A natureza do regime carcerário e a organização desse sistema têm influência na criminalidade de um país?

É
uma coisa que se retroalimenta. Encarcerar tanta gente em condições
deploráveis acaba aumentando a criminalidade. Um sistema judiciário sem
um leque de alternativas penais que não o encarceramento acaba gerando
mais criminosos. Também é preciso ver como são as prisões brasileiras.
Na Alemanha, 30% delas são "abertas", com segurança mínima, com menos
guardas e muitas vezes sem muros. E funciona.

No Brasil, o
problema já começa quando a prisão é projetada. A estética dos
corredores, as próprias celas. Tudo parece desenhado para isolar as
pessoas como se elas fossem animais selvagens e lembrá-las
constantemente disso. Até mesmo o tipo de estética de uma prisão diz que
tipo de presos estão sendo criados ali. A União Europeia, por exemplo,
impõe uma série de princípios para as prisões dos seus estados-membros.
As condições são bastante similares com o que se tem na vida exterior.
Isso é importante para ressocializar e combater a subcultura criminosa
nas cadeias.

O que pode ser feito para melhorar a situação do sistema carcerário brasileiro?

Destaco
três medidas.
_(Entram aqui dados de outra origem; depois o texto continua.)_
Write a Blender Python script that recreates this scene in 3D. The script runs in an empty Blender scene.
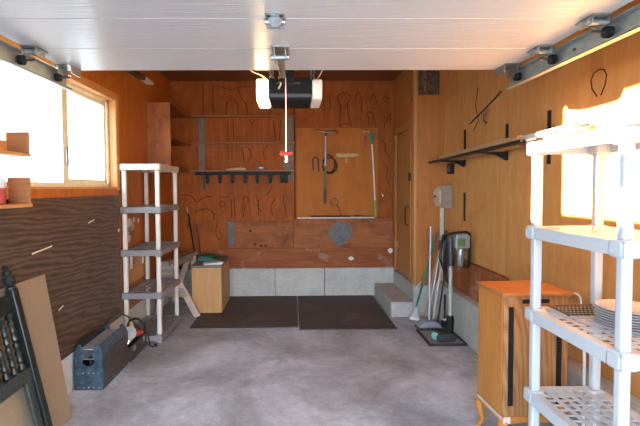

A primeira é diminuir a entrada de pequenos delinquentes
no sistema, aumentando o leque de penas alternativas. A segunda é
oferecer mais opções de trabalho e estudo dentro das prisões – e baixar
progressivamente a pena de quem trabalhar e estudar. A terceira é
aumentar os incentivos para ressocialização, como os indultos antes da
liberdade condicional.

Que outras lições o sistema carcerário alemão pode dar ao Brasil?

A
Alemanha aposta muita mais na ressocialização do que o Brasil. As
condições das prisões são mais parecidas com o mundo exterior. É uma
forma de combater a subcultura criminosa. Falam que as prisões alemãs
parecem hostéis, mas ainda são prisões. Mas lá os presos têm
privacidade, tem seu próprio chuveiro, mantém sua individualidade. Eles
não usam uniforme e podem vestir suas próprias roupas. Eles também têm
muitas opções de trabalho w estudo. Isso também cria um ambiente de
trabalho melhor para os agentes penitenciários.

Uma das
principais medidas é o planejamento individual da execução penal. Não
existe uma fórmula para todos os presos. A administração conversa com
eles, vê quais são as suas particularidades e com base nisso planeja
como vai ser seu período na prisão. Não há nada disso no Brasil, onde
quase não existe estrutura de defensoria pública para os presos ou uma
forma de acompanhar a execução de penas.